The submission of returns by individual taxpayers, businesspeople and business entities through online has been described by the government as its shift towards electronic tax administration to reduce human interface.


To the same objective, the government will prepare the e-payment framework to enhance the revenue collection by the National Board of Revenue responsible for generating around 88 per cent of the annual government income.

The national revenue board will, however, make the framework effective in FY27, starting with large corporations and individual taxpayers managed by its Large Taxpayer Unit. 

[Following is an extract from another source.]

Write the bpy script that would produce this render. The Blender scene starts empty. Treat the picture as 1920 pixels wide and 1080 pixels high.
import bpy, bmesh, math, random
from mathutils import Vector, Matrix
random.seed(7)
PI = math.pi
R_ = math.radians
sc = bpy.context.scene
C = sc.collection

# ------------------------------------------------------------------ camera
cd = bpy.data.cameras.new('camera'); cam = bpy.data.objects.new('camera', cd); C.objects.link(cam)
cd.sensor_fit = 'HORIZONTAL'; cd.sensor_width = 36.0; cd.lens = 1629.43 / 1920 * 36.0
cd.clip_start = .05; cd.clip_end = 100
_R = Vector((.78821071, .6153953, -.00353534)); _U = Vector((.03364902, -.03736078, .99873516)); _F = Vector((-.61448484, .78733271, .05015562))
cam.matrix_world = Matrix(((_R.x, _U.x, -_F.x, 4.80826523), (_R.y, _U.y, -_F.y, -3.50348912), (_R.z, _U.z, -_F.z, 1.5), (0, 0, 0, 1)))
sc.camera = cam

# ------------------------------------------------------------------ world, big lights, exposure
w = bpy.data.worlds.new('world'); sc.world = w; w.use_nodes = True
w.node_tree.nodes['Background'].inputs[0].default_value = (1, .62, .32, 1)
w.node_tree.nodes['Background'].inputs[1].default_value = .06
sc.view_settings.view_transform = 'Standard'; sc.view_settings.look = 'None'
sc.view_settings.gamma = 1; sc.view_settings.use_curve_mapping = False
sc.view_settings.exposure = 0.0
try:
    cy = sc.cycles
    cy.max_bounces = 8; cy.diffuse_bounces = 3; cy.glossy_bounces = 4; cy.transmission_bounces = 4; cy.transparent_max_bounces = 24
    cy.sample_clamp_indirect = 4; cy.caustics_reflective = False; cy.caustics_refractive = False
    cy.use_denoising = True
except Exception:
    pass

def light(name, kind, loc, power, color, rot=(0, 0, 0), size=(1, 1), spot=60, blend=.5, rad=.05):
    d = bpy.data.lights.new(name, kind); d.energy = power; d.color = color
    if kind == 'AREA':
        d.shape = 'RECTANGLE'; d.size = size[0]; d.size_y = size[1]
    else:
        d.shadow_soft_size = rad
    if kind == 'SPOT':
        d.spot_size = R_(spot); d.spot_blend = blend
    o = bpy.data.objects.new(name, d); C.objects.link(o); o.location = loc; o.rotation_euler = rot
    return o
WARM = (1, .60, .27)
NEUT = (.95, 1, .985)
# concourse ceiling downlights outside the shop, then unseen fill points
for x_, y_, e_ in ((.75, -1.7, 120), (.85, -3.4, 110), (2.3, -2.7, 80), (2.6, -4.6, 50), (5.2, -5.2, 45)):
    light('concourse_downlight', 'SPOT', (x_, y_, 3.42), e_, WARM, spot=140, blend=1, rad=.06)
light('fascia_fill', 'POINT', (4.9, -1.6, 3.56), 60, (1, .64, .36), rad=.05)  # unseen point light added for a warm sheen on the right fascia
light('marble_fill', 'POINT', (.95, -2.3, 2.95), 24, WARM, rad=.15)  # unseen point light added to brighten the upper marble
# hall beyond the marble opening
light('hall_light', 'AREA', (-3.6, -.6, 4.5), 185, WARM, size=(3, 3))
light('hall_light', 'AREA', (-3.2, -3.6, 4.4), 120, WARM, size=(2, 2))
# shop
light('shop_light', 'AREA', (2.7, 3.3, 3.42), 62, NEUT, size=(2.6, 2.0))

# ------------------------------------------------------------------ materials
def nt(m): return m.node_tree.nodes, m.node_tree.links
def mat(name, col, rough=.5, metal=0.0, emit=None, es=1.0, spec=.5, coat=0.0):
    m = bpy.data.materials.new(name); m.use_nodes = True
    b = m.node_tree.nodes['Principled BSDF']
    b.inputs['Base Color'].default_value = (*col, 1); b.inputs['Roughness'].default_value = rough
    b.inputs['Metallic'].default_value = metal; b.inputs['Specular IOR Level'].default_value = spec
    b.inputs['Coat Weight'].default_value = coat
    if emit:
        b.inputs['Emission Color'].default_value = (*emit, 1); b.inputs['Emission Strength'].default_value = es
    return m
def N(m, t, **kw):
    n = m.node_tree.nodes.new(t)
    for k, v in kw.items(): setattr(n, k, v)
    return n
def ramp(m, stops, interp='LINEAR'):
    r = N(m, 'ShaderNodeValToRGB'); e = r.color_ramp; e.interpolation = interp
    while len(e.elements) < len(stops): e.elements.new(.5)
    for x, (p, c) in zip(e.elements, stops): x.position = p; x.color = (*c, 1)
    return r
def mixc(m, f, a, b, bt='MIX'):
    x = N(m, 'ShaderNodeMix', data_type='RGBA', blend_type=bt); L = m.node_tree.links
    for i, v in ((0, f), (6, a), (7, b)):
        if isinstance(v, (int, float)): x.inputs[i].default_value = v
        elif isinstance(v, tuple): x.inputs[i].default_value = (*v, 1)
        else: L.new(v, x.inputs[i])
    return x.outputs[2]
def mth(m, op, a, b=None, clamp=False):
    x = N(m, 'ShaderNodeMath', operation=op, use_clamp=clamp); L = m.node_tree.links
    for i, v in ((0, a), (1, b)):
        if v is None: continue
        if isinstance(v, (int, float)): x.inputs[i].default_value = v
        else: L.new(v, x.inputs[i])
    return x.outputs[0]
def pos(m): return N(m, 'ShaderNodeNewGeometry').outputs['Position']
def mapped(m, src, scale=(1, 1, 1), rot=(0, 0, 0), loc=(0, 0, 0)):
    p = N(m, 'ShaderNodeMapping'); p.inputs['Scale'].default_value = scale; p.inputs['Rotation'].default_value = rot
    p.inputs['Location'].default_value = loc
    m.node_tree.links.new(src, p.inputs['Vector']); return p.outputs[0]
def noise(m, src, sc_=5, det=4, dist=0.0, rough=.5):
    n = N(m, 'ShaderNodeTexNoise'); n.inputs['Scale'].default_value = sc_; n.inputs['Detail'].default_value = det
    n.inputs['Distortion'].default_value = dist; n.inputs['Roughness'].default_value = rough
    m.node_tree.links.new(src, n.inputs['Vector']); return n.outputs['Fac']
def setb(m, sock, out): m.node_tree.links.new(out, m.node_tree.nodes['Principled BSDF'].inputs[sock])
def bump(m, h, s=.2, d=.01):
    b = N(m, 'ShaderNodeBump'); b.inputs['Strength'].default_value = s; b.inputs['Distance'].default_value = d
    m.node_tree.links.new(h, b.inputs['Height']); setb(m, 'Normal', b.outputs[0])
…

The government has agreed to implement the time-bound plans under the current loan programme to enhance the tax-GDP ratio regarded one of the lowest in the world.

The international lender made the government’s stances regarding revenue generation public in its second review of the loan programme released in the past month.

The multilateral lender has already disbursed $2.3 billion under the loan programme since FY23 in the wake of foreign currency shortages putting pressure on the country’s balance of payment.

The Washington-based lender is scheduled to release the remaining $2.4 billion in four tranches by May 2026.

The government told the lender that it would approve a development project proposal, which would include e-return and e-payment framework, by end of the current FY25 for digital transformation of the entire income tax administration.

Low revenue collection has long been nagging the country’s capacity for investment in infrastructure and human resources to enhance sustainable economic development. 

To address this, various reform measures were initiated and implemented in the last few decades, according to the Medium-term Macroeconomic Policy Statement from 2024–25 to 2026–27, issued by the Finance Division in June 2024.

It, however, appeared that further initiatives were required to improve the tax-GDP ratio, noted the policy statement.

The government was implementing various reform measures to improve revenue collection and raise the tax-GDP ratio to 10.0 per cent in the medium term, added the policy statement.

In February 2023, the International Monetary Fund, while approving the current loan programme, said that Bangladesh’s tax-to-GDP ratio was one of the lowest in the world, constraining critical spending.

Extensive exemptions, complicated tax codes, and weaknesses in revenue administration resulted in low tax productivity across all major taxes, added the lender.

It further said that the current loan programme envisaged tax revenue mobilisation efforts of additional 0.5 per cent of GDP annually in FY24 and FY25 and 0.7 per cent of GDP in FY26, contributing to higher social spending and public investment.